## Short problem:
Repeat, exactly and completely, the entries shown underneath.

A run of records
######

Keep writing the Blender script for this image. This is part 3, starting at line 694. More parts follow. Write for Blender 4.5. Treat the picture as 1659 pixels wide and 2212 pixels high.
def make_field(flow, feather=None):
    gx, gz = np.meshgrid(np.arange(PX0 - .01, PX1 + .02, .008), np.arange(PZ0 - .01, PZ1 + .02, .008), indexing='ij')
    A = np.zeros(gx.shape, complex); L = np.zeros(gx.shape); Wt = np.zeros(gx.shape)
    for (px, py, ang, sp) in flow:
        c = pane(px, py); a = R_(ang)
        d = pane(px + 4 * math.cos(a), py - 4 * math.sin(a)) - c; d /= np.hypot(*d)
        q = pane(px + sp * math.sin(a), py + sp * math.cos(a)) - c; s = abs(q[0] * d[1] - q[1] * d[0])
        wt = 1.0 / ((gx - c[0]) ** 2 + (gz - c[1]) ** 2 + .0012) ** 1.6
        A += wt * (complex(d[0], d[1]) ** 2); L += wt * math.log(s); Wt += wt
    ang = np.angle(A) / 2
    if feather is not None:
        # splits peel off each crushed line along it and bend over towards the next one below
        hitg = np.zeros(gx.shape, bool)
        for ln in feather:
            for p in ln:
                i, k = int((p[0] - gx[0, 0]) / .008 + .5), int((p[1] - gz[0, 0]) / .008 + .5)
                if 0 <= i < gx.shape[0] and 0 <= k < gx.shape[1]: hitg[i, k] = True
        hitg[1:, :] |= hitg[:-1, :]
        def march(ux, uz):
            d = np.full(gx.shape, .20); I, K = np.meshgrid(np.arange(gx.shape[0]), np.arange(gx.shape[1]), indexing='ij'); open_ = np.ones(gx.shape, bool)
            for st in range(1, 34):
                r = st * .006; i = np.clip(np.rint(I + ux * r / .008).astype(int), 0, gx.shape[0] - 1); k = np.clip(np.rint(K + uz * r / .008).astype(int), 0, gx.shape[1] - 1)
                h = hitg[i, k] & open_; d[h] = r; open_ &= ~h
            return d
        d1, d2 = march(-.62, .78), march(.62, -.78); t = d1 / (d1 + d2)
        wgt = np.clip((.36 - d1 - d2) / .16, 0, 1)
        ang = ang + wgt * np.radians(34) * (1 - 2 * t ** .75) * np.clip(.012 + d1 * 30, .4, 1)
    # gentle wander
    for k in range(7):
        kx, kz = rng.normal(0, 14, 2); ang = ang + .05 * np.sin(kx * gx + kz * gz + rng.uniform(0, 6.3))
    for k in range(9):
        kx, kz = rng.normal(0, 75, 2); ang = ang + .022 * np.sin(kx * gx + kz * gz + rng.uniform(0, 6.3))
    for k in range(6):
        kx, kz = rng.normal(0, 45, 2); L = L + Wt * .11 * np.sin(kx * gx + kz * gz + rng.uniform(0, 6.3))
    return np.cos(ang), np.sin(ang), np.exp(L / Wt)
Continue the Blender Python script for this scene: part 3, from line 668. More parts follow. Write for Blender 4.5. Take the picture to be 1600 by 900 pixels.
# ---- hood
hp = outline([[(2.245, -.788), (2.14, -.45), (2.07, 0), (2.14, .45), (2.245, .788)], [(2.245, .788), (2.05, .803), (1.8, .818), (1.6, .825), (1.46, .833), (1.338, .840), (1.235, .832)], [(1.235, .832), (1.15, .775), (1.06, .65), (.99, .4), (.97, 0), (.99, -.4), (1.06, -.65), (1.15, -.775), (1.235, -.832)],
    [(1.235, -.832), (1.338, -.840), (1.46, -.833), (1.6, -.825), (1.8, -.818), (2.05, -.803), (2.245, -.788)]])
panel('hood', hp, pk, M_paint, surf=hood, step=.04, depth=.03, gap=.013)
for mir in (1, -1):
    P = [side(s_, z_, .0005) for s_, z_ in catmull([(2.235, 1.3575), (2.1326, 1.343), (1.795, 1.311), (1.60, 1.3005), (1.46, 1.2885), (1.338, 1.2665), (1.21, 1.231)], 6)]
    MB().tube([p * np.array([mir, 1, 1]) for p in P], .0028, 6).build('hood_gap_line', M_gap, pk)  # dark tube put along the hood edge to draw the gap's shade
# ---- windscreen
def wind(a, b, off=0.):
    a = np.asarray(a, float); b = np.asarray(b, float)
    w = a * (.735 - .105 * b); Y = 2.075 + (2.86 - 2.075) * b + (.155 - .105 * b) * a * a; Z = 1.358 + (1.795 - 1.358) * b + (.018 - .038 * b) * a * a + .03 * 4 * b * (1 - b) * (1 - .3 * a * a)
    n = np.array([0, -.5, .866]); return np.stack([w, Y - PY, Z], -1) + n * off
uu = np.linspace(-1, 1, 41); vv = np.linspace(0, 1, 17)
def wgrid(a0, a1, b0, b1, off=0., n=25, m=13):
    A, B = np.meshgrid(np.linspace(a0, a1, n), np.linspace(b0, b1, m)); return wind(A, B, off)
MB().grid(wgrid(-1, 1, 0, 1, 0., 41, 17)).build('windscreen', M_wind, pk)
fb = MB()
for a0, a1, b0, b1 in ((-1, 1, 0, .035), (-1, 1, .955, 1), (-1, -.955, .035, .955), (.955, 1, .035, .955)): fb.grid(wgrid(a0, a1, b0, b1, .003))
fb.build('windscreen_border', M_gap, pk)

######

## Answer to the problem:
Keep writing the Blender script for this image. This is part 3, starting at line 694. More parts follow. Write for Blender 4.5. Treat the picture as 1659 pixels wide and 2212 pixels high.
def make_field(flow, feather=None):
    gx, gz = np.meshgrid(np.arange(PX0 - .01, PX1 + .02, .008), np.arange(PZ0 - .01, PZ1 + .02, .008), indexing='ij')
    A = np.zeros(gx.shape, complex); L = np.zeros(gx.shape); Wt = np.zeros(gx.shape)
    for (px, py, ang, sp) in flow:
        c = pane(px, py); a = R_(ang)
        d = pane(px + 4 * math.cos(a), py - 4 * math.sin(a)) - c; d /= np.hypot(*d)
        q = pane(px + sp * math.sin(a), py + sp * math.cos(a)) - c; s = abs(q[0] * d[1] - q[1] * d[0])
        wt = 1.0 / ((gx - c[0]) ** 2 + (gz - c[1]) ** 2 + .0012) ** 1.6
        A += wt * (complex(d[0], d[1]) ** 2); L += wt * math.log(s); Wt += wt
    ang = np.angle(A) / 2
    if feather is not None:
        # splits peel off each crushed line along it and bend over towards the next one below
        hitg = np.zeros(gx.shape, bool)
        for ln in feather:
            for p in ln:
                i, k = int((p[0] - gx[0, 0]) / .008 + .5), int((p[1] - gz[0, 0]) / .008 + .5)
                if 0 <= i < gx.shape[0] and 0 <= k < gx.shape[1]: hitg[i, k] = True
        hitg[1:, :] |= hitg[:-1, :]
        def march(ux, uz):
            d = np.full(gx.shape, .20); I, K = np.meshgrid(np.arange(gx.shape[0]), np.arange(gx.shape[1]), indexing='ij'); open_ = np.ones(gx.shape, bool)
            for st in range(1, 34):
                r = st * .006; i = np.clip(np.rint(I + ux * r / .008).astype(int), 0, gx.shape[0] - 1); k = np.clip(np.rint(K + uz * r / .008).astype(int), 0, gx.shape[1] - 1)
                h = hitg[i, k] & open_; d[h] = r; open_ &= ~h
            return d
        d1, d2 = march(-.62, .78), march(.62, -.78); t = d1 / (d1 + d2)
        wgt = np.clip((.36 - d1 - d2) / .16, 0, 1)
        ang = ang + wgt * np.radians(34) * (1 - 2 * t ** .75) * np.clip(.012 + d1 * 30, .4, 1)
    # gentle wander
    for k in range(7):
        kx, kz = rng.normal(0, 14, 2); ang = ang + .05 * np.sin(kx * gx + kz * gz + rng.uniform(0, 6.3))
    for k in range(9):
        kx, kz = rng.normal(0, 75, 2); ang = ang + .022 * np.sin(kx * gx + kz * gz + rng.uniform(0, 6.3))
    for k in range(6):
        kx, kz = rng.normal(0, 45, 2); L = L + Wt * .11 * np.sin(kx * gx + kz * gz + rng.uniform(0, 6.3))
    return np.cos(ang), np.sin(ang), np.exp(L / Wt)
Continue the Blender Python script for this scene: part 3, from line 668. More parts follow. Write for Blender 4.5. Take the picture to be 1600 by 900 pixels.
# ---- hood
hp = outline([[(2.245, -.788), (2.14, -.45), (2.07, 0), (2.14, .45), (2.245, .788)], [(2.245, .788), (2.05, .803), (1.8, .818), (1.6, .825), (1.46, .833), (1.338, .840), (1.235, .832)], [(1.235, .832), (1.15, .775), (1.06, .65), (.99, .4), (.97, 0), (.99, -.4), (1.06, -.65), (1.15, -.775), (1.235, -.832)],
    [(1.235, -.832), (1.338, -.840), (1.46, -.833), (1.6, -.825), (1.8, -.818), (2.05, -.803), (2.245, -.788)]])
panel('hood', hp, pk, M_paint, surf=hood, step=.04, depth=.03, gap=.013)
for mir in (1, -1):
    P = [side(s_, z_, .0005) for s_, z_ in catmull([(2.235, 1.3575), (2.1326, 1.343), (1.795, 1.311), (1.60, 1.3005), (1.46, 1.2885), (1.338, 1.2665), (1.21, 1.231)], 6)]
    MB().tube([p * np.array([mir, 1, 1]) for p in P], .0028, 6).build('hood_gap_line', M_gap, pk)  # dark tube put along the hood edge to draw the gap's shade
# ---- windscreen
def wind(a, b, off=0.):
    a = np.asarray(a, float); b = np.asarray(b, float)
    w = a * (.735 - .105 * b); Y = 2.075 + (2.86 - 2.075) * b + (.155 - .105 * b) * a * a; Z = 1.358 + (1.795 - 1.358) * b + (.018 - .038 * b) * a * a + .03 * 4 * b * (1 - b) * (1 - .3 * a * a)
    n = np.array([0, -.5, .866]); return np.stack([w, Y - PY, Z], -1) + n * off
uu = np.linspace(-1, 1, 41); vv = np.linspace(0, 1, 17)
def wgrid(a0, a1, b0, b1, off=0., n=25, m=13):
    A, B = np.meshgrid(np.linspace(a0, a1, n), np.linspace(b0, b1, m)); return wind(A, B, off)
MB().grid(wgrid(-1, 1, 0, 1, 0., 41, 17)).build('windscreen', M_wind, pk)
fb = MB()
for a0, a1, b0, b1 in ((-1, 1, 0, .035), (-1, 1, .955, 1), (-1, -.955, .035, .955), (.955, 1, .035, .955)): fb.grid(wgrid(a0, a1, b0, b1, .003))
fb.build('windscreen_border', M_gap, pk)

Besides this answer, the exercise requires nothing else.